Kolonialisme en waarom ik als eerste boven wilde zijn

Vertrek zwarte columniste geeft te denken

(Leestijd: 8 – 12 minuten)

Frank Ottenhoff

1 januari 2019

Toen ik eind november las dat de zwarte columniste Seada Nourhussen stopt bij Trouw was ik onaangenaam verrast. Waarom? Als Indo en ’bruine man’ die zowel ‘wit’ als ‘zwart’ in zich heeft hou ik van een veelkleurige samenleving. Zij kreeg als zwarte vrouw veel hele nare berichten. Op de website Oneworld schreef ze dat ze zich niet beschermd voelde door de redactie van Trouw. Doorgaans een betrouwbare en integere krant. Dan vraag je je af: zit racisme dan overal? En: zit het misschien ook in mezelf?

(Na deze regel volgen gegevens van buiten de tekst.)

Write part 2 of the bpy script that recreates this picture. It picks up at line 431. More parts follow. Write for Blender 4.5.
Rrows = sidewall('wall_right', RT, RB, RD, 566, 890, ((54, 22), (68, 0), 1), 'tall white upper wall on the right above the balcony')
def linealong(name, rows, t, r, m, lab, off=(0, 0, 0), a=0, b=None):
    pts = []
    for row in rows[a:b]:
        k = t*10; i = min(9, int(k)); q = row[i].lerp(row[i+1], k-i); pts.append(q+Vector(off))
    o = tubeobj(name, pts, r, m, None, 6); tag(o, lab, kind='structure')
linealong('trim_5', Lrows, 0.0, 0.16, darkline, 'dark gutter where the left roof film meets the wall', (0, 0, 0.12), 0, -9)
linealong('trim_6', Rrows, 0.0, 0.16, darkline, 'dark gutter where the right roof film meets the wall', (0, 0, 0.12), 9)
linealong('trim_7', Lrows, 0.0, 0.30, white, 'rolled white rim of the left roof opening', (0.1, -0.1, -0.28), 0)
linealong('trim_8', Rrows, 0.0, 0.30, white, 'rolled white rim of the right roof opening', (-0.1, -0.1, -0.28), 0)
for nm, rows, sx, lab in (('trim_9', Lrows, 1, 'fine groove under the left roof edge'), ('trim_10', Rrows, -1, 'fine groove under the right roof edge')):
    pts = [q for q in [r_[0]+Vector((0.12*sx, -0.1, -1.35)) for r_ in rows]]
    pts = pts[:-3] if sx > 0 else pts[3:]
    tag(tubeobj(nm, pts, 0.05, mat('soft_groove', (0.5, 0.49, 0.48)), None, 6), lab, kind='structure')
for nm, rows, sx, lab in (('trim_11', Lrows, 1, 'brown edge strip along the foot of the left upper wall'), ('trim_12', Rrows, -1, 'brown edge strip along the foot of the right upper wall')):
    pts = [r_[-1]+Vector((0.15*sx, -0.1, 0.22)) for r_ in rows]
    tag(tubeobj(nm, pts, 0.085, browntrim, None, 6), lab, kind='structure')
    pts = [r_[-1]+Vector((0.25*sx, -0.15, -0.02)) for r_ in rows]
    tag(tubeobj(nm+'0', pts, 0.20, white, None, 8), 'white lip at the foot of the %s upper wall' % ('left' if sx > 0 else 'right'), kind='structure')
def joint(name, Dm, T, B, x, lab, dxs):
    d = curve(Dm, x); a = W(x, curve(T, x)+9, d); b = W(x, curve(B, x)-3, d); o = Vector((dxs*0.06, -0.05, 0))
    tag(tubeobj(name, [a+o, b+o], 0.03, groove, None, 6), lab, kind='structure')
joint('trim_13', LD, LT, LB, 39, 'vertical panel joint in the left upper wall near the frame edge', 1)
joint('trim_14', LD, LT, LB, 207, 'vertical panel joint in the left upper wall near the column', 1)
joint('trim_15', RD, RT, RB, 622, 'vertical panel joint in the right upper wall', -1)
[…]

Dat bracht me op een korte zoektocht naar de invloed van het Indische verleden op racisme. Indo’s staan voor diversiteit. Tenminste, dat dacht ik altijd. Maar ik ga je uitleggen waarom de Indo Geert Wilders zijn haar blondeert. Waarom er Indo’s zijn die zich afzetten tegen moslims. En waarom ikzelf vaak wilde presteren en de beste wilde zijn (ik zie mijn fietsvrienden nu al glimlachen).

Seada Nourhussen besluit zich terug te trekken als columnist van Trouw.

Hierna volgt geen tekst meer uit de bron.